Want to start a museum? This guy is selling his computer collection that includes 80 classic Macs

Want to start a computer museum of your own? Talk to Benj Edwards.

Benj, who is a journalist, technology historian, musician and writer for Fast Company, has been collecting various pieces of ancient computer technology since 1993. “I did most of my collecting locally over the past 25 years,” he says.

His collection so far includes about 80 classic Apple computers, many going back to the 1980s. In addition to a bunch of Apple’s original Power Macintosh towers and a Lisa 2, Edwards has over the years managed to gather a bunch of various models of the PowerBook notebooks, several Mac II and Mac Classic series models and more.

But that’s hardly all of it.

He also owns nineteen Commodore computers (including a few VIC-20s), nearly 150 gaming consoles, 72 classic PC computers and other gadgets, not including thousands of accessories.

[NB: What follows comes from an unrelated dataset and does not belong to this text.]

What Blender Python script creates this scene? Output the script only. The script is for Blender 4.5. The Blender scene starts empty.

I was most impressed with some of the really old vintage stuff lying around in his basement, such as a PET 2001, Epson’s QX-10, a Sinclair QL and an Atari TT030.

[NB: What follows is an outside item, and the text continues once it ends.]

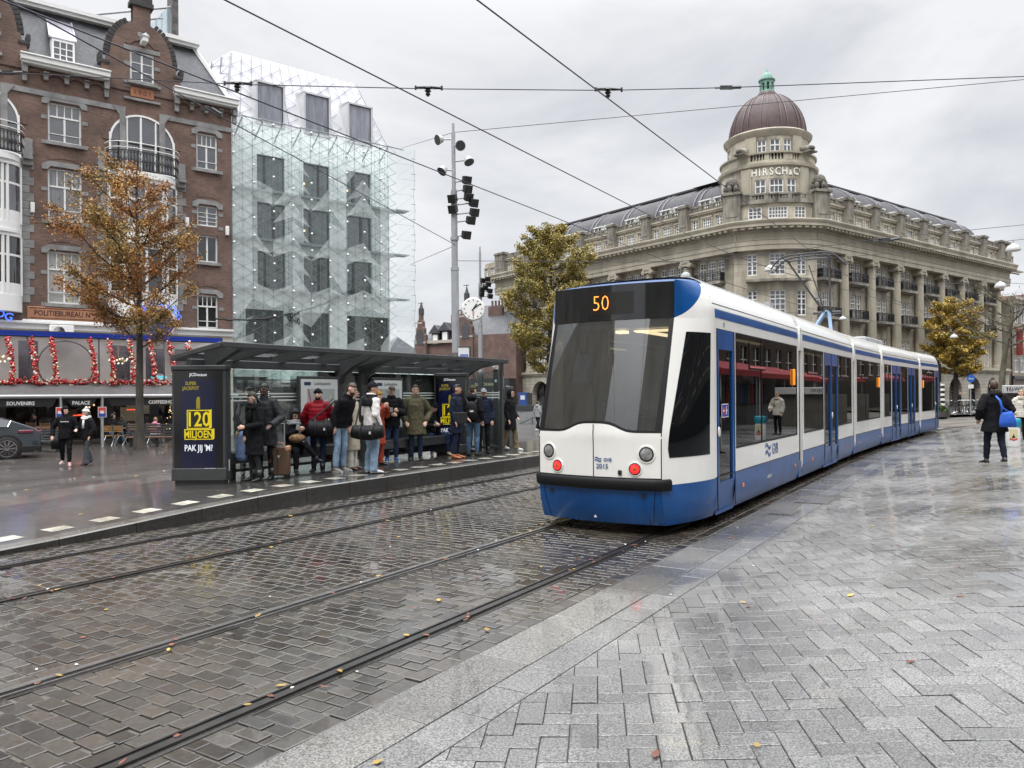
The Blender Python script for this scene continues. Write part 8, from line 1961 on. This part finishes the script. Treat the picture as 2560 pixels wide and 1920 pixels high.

“Does anybody want to buy a computer collection I have been gathering since 1993?”, he asked on Twitter. “I am considering a move, and I’m not sure these can go with me to the new place. Would love to keep them all together somehow,” he added.

The vast collection doesn’t stop at hardware, but also includes computer-related items such as artwork (paintings, drawings, photos and so forth), books, catalogs, company documents, magazines, manuals, posters, schematics, software manuals, product brochures, sales literature, photographs of vintage items, people, events and companies, plus tons more.

By the way, the vintage computers pictured on the photograph top of post represent less than half of Benj’s truly impressive collection, which you check out in full over at Vintage Computing and Gaming: Adventures in Classic Technology,a blog about vintage technology that he runs.

It’s quite a collection, a museum in its own right.